Zweitens: Wenn es für sozialistische Lyrik eine Zukunft, oder mindestens einen ehrenhaften Platz in der Literaturgeschichte geben sollte, dann wird es die Lyrik Brechts, und eben nicht Bechers sein. Das heißt keineswegs, dass Becher (nur) ein platter Propagandist gewesen sei; er war auch ein lyrischer Formkünstler, wie etwa seine Sonette zeigen. Aber es ist ihm wohl nicht so wie Brecht gelungen, die Lyrik auch in formaler Hinsicht als Instrument eines dialektischen und "eingreifenden" Denkens zu handhaben bzw. erst zu einem solchen Instrument zu entwickeln: Fluch des frühen Pathos!

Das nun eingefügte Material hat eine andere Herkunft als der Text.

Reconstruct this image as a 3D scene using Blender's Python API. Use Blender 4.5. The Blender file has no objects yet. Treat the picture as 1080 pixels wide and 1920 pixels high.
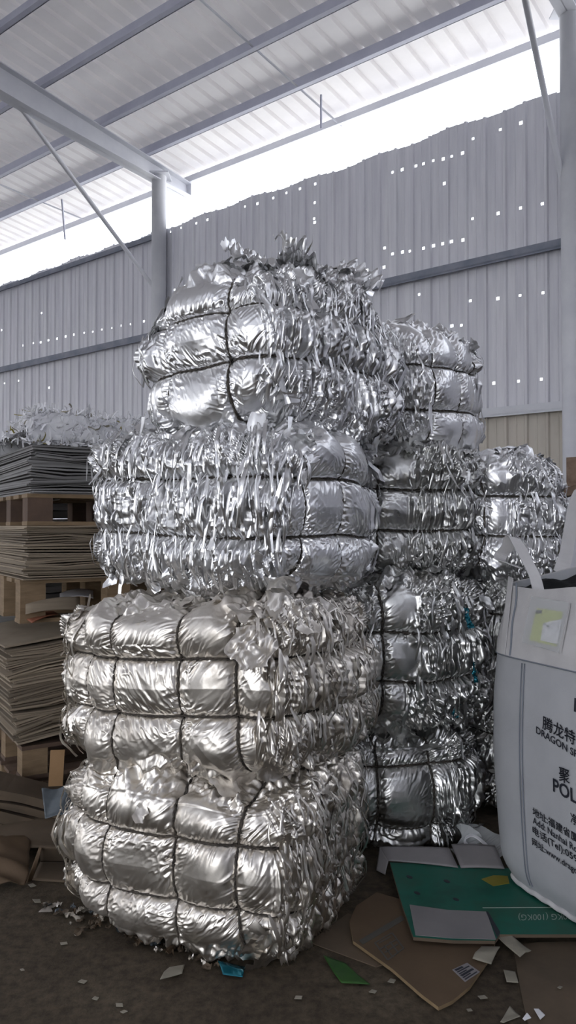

Drittens: Die Faszination der Weimarer Republik (auch auf die Literaturwissenschaft der späten 1960er und 1970er Jahre) konzentrierte sich stark auf Personen, gegen die Becher als Führer des KP-offiziellen "Bundes proletarisch-revolutionärer Schriftsteller" (BPRS) immer entschiedener Front bezog, also etwa Ernst Ottwalt, Alfred Döblin, Willi Bredel - und wieder Brecht. Becher dagegen war und blieb auf verhängnisvolle Weise der Mann des Parteiapparats.

Viertens: Die Geschichte wird bekanntlich von den Siegern geschrieben. Schon die mehr oder weniger systemkritischen Autor/inn/en aus der DDR haben es nach 1989 schwer mit dem Lesepublikum; wie ungünstig ist die Zeit dann erst für ausgesprochene Repräsentanten und Staats-Dichter wie Becher!? Kaum jemand scheint bereit, sich etwa mit seiner Vorstellung von der "Literaturgesellschaft" auseinanderzusetzen, in der (beim zweiten Blick) noch die durchaus expressionistische Wunschvorstellung einer sowohl politischen wie kulturellen Erneuerung zu erkennen ist.

Johannes R. Becher ist wohl auf individuelle Leser/innen angewiesen, die neugierig genug sind auf das, was sich hinter einer Wand von historischen Urteilen und Vorurteilen verbergen mag. Möglich, dass sich doch die eine oder andere Tür, oder zumindest ein Nadelöhr öffnet. Zu denken wäre an Bechers Tagebücher (Auf andere Art so große Hoffnung. Tagebuch 1950), vor allem aber den Antikriegsroman Levisite oder der einzig gerechte Krieg (1926), ein frühes Beispiel politisch-dokumentarischer Literatur mit dem gar nicht so unaktuellen Thema chemischer Massenvernichtungswaffen (ein Werk, das dem Autor eine Anklage wegen Hochverrats eintrug). - Vielleicht sollte man an Becher einmal Walter Benjamins Empfehlung erproben, nur solche Bücher zu lesen, die andere nicht mehr lesen wollen.